> _SHORT PROBLEM_
Restate the data exactly as given and keep the pictures out.

-------------------------

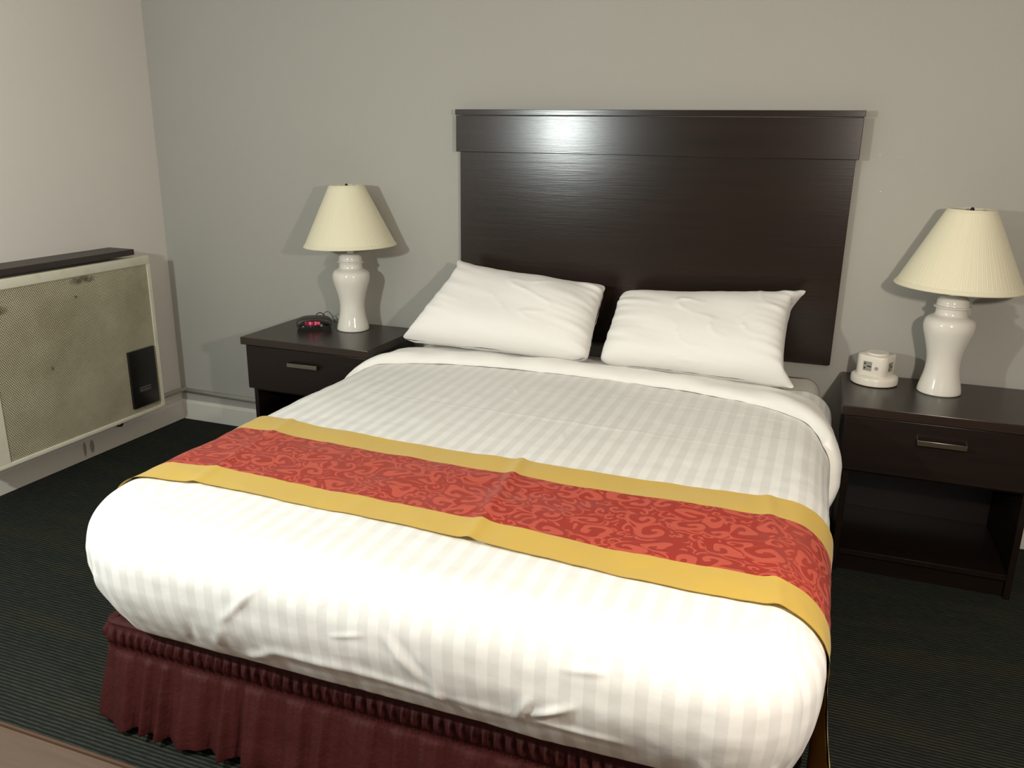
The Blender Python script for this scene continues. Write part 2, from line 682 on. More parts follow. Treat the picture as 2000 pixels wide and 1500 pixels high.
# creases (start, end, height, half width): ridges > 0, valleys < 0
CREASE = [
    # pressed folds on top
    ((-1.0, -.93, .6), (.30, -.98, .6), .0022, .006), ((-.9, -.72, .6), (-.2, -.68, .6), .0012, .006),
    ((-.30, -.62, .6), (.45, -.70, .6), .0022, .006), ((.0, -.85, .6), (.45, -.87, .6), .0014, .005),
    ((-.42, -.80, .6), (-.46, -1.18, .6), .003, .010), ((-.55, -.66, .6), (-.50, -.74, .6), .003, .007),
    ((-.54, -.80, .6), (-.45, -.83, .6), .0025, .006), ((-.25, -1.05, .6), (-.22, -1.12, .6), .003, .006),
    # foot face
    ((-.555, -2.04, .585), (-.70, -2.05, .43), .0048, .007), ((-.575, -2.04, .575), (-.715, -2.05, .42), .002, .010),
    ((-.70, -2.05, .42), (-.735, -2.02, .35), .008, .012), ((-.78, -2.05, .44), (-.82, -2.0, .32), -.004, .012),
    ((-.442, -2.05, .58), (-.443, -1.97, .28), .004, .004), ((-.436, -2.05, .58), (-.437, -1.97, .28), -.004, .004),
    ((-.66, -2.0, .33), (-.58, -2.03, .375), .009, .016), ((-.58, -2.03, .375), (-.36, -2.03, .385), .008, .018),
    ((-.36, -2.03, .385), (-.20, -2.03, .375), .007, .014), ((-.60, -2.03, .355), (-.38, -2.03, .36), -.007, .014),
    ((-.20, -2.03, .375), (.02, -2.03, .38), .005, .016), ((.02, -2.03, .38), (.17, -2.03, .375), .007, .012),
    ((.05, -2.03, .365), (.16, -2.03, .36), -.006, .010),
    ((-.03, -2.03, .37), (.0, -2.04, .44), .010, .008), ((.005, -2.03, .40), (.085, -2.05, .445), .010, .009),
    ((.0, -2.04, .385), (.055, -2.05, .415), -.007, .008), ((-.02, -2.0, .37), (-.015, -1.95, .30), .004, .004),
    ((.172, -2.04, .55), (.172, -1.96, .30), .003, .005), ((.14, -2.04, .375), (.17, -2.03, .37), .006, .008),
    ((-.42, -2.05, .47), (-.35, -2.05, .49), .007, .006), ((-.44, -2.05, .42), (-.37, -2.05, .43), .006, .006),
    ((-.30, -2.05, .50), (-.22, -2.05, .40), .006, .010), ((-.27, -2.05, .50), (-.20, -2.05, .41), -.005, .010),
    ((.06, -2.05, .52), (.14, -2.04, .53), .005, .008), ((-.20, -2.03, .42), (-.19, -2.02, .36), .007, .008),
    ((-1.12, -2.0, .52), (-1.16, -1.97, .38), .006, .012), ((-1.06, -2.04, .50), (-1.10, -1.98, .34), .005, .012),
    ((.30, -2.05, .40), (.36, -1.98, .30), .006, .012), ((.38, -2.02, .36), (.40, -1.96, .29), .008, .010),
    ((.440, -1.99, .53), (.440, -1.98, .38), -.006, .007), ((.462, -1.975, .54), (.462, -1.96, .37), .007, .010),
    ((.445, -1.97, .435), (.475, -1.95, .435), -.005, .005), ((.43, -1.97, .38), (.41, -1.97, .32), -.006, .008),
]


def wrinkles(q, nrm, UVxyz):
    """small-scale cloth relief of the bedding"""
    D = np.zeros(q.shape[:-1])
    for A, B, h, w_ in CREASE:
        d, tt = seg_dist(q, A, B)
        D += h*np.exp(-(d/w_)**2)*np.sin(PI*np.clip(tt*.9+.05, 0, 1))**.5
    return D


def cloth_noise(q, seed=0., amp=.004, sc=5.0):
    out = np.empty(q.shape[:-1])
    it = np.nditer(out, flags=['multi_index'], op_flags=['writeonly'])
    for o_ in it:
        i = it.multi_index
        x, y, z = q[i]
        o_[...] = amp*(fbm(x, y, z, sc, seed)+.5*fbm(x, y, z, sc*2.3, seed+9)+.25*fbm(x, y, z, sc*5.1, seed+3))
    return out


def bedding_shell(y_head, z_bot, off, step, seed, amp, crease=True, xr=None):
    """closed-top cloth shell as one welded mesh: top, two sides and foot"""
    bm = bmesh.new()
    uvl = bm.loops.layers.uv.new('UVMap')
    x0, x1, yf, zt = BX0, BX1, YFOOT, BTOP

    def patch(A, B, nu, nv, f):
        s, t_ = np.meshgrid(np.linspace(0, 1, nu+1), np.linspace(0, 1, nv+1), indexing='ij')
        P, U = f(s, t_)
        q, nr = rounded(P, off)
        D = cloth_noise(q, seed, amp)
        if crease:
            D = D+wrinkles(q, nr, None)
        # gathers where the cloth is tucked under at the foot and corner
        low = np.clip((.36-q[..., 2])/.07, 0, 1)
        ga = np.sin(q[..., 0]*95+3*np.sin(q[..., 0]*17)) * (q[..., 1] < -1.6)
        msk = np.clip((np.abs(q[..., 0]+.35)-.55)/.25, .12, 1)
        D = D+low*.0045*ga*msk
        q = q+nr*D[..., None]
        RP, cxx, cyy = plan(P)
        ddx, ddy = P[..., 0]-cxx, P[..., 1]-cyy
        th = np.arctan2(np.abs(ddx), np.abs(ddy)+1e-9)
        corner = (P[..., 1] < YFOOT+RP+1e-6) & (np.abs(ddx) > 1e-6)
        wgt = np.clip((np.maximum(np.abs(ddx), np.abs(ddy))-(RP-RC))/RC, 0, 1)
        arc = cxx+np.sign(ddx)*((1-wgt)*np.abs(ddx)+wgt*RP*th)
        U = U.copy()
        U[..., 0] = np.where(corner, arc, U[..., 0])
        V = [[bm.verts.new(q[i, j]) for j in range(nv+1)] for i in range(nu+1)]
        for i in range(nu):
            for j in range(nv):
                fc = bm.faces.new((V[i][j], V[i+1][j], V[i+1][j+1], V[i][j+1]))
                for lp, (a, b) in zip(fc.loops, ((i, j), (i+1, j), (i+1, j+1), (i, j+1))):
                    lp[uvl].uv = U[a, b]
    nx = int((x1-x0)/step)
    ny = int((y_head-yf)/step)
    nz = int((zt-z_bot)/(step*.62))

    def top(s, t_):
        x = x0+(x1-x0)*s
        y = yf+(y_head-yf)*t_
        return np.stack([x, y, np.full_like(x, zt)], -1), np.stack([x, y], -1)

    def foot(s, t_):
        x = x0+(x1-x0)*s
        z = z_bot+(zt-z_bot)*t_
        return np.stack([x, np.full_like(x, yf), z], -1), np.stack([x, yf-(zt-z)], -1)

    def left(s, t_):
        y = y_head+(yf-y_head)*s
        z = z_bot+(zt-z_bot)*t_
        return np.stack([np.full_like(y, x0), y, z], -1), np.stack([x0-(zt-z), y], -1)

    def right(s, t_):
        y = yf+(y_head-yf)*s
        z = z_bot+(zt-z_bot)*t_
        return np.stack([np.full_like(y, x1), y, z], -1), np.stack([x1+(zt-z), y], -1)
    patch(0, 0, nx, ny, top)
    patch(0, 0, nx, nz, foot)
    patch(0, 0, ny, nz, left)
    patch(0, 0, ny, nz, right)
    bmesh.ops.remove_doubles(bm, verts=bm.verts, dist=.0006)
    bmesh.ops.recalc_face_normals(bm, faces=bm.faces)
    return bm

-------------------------

> _RESULT OF THE TASK_
The Blender Python script for this scene continues. Write part 2, from line 682 on. More parts follow. Treat the picture as 2000 pixels wide and 1500 pixels high.
# creases (start, end, height, half width): ridges > 0, valleys < 0
CREASE = [
    # pressed folds on top
    ((-1.0, -.93, .6), (.30, -.98, .6), .0022, .006), ((-.9, -.72, .6), (-.2, -.68, .6), .0012, .006),
    ((-.30, -.62, .6), (.45, -.70, .6), .0022, .006), ((.0, -.85, .6), (.45, -.87, .6), .0014, .005),
    ((-.42, -.80, .6), (-.46, -1.18, .6), .003, .010), ((-.55, -.66, .6), (-.50, -.74, .6), .003, .007),
    ((-.54, -.80, .6), (-.45, -.83, .6), .0025, .006), ((-.25, -1.05, .6), (-.22, -1.12, .6), .003, .006),
    # foot face
    ((-.555, -2.04, .585), (-.70, -2.05, .43), .0048, .007), ((-.575, -2.04, .575), (-.715, -2.05, .42), .002, .010),
    ((-.70, -2.05, .42), (-.735, -2.02, .35), .008, .012), ((-.78, -2.05, .44), (-.82, -2.0, .32), -.004, .012),
    ((-.442, -2.05, .58), (-.443, -1.97, .28), .004, .004), ((-.436, -2.05, .58), (-.437, -1.97, .28), -.004, .004),
    ((-.66, -2.0, .33), (-.58, -2.03, .375), .009, .016), ((-.58, -2.03, .375), (-.36, -2.03, .385), .008, .018),
    ((-.36, -2.03, .385), (-.20, -2.03, .375), .007, .014), ((-.60, -2.03, .355), (-.38, -2.03, .36), -.007, .014),
    ((-.20, -2.03, .375), (.02, -2.03, .38), .005, .016), ((.02, -2.03, .38), (.17, -2.03, .375), .007, .012),
    ((.05, -2.03, .365), (.16, -2.03, .36), -.006, .010),
    ((-.03, -2.03, .37), (.0, -2.04, .44), .010, .008), ((.005, -2.03, .40), (.085, -2.05, .445), .010, .009),
    ((.0, -2.04, .385), (.055, -2.05, .415), -.007, .008), ((-.02, -2.0, .37), (-.015, -1.95, .30), .004, .004),
    ((.172, -2.04, .55), (.172, -1.96, .30), .003, .005), ((.14, -2.04, .375), (.17, -2.03, .37), .006, .008),
    ((-.42, -2.05, .47), (-.35, -2.05, .49), .007, .006), ((-.44, -2.05, .42), (-.37, -2.05, .43), .006, .006),
    ((-.30, -2.05, .50), (-.22, -2.05, .40), .006, .010), ((-.27, -2.05, .50), (-.20, -2.05, .41), -.005, .010),
    ((.06, -2.05, .52), (.14, -2.04, .53), .005, .008), ((-.20, -2.03, .42), (-.19, -2.02, .36), .007, .008),
    ((-1.12, -2.0, .52), (-1.16, -1.97, .38), .006, .012), ((-1.06, -2.04, .50), (-1.10, -1.98, .34), .005, .012),
    ((.30, -2.05, .40), (.36, -1.98, .30), .006, .012), ((.38, -2.02, .36), (.40, -1.96, .29), .008, .010),
    ((.440, -1.99, .53), (.440, -1.98, .38), -.006, .007), ((.462, -1.975, .54), (.462, -1.96, .37), .007, .010),
    ((.445, -1.97, .435), (.475, -1.95, .435), -.005, .005), ((.43, -1.97, .38), (.41, -1.97, .32), -.006, .008),
]


def wrinkles(q, nrm, UVxyz):
    """small-scale cloth relief of the bedding"""
    D = np.zeros(q.shape[:-1])
    for A, B, h, w_ in CREASE:
        d, tt = seg_dist(q, A, B)
        D += h*np.exp(-(d/w_)**2)*np.sin(PI*np.clip(tt*.9+.05, 0, 1))**.5
    return D


def cloth_noise(q, seed=0., amp=.004, sc=5.0):
    out = np.empty(q.shape[:-1])
    it = np.nditer(out, flags=['multi_index'], op_flags=['writeonly'])
    for o_ in it:
        i = it.multi_index
        x, y, z = q[i]
        o_[...] = amp*(fbm(x, y, z, sc, seed)+.5*fbm(x, y, z, sc*2.3, seed+9)+.25*fbm(x, y, z, sc*5.1, seed+3))
    return out


def bedding_shell(y_head, z_bot, off, step, seed, amp, crease=True, xr=None):
    """closed-top cloth shell as one welded mesh: top, two sides and foot"""
    bm = bmesh.new()
    uvl = bm.loops.layers.uv.new('UVMap')
    x0, x1, yf, zt = BX0, BX1, YFOOT, BTOP

    def patch(A, B, nu, nv, f):
        s, t_ = np.meshgrid(np.linspace(0, 1, nu+1), np.linspace(0, 1, nv+1), indexing='ij')
        P, U = f(s, t_)
        q, nr = rounded(P, off)
        D = cloth_noise(q, seed, amp)
        if crease:
            D = D+wrinkles(q, nr, None)
        # gathers where the cloth is tucked under at the foot and corner
        low = np.clip((.36-q[..., 2])/.07, 0, 1)
        ga = np.sin(q[..., 0]*95+3*np.sin(q[..., 0]*17)) * (q[..., 1] < -1.6)
        msk = np.clip((np.abs(q[..., 0]+.35)-.55)/.25, .12, 1)
        D = D+low*.0045*ga*msk
        q = q+nr*D[..., None]
        RP, cxx, cyy = plan(P)
        ddx, ddy = P[..., 0]-cxx, P[..., 1]-cyy
        th = np.arctan2(np.abs(ddx), np.abs(ddy)+1e-9)
        corner = (P[..., 1] < YFOOT+RP+1e-6) & (np.abs(ddx) > 1e-6)
        wgt = np.clip((np.maximum(np.abs(ddx), np.abs(ddy))-(RP-RC))/RC, 0, 1)
        arc = cxx+np.sign(ddx)*((1-wgt)*np.abs(ddx)+wgt*RP*th)
        U = U.copy()
        U[..., 0] = np.where(corner, arc, U[..., 0])
        V = [[bm.verts.new(q[i, j]) for j in range(nv+1)] for i in range(nu+1)]
        for i in range(nu):
            for j in range(nv):
                fc = bm.faces.new((V[i][j], V[i+1][j], V[i+1][j+1], V[i][j+1]))
                for lp, (a, b) in zip(fc.loops, ((i, j), (i+1, j), (i+1, j+1), (i, j+1))):
                    lp[uvl].uv = U[a, b]
    nx = int((x1-x0)/step)
    ny = int((y_head-yf)/step)
    nz = int((zt-z_bot)/(step*.62))

    def top(s, t_):
        x = x0+(x1-x0)*s
        y = yf+(y_head-yf)*t_
        return np.stack([x, y, np.full_like(x, zt)], -1), np.stack([x, y], -1)

    def foot(s, t_):
        x = x0+(x1-x0)*s
        z = z_bot+(zt-z_bot)*t_
        return np.stack([x, np.full_like(x, yf), z], -1), np.stack([x, yf-(zt-z)], -1)

    def left(s, t_):
        y = y_head+(yf-y_head)*s
        z = z_bot+(zt-z_bot)*t_
        return np.stack([np.full_like(y, x0), y, z], -1), np.stack([x0-(zt-z), y], -1)

    def right(s, t_):
        y = yf+(y_head-yf)*s
        z = z_bot+(zt-z_bot)*t_
        return np.stack([np.full_like(y, x1), y, z], -1), np.stack([x1+(zt-z), y], -1)
    patch(0, 0, nx, ny, top)
    patch(0, 0, nx, nz, foot)
    patch(0, 0, ny, nz, left)
    patch(0, 0, ny, nz, right)
    bmesh.ops.remove_doubles(bm, verts=bm.verts, dist=.0006)
    bmesh.ops.recalc_face_normals(bm, faces=bm.faces)
    return bm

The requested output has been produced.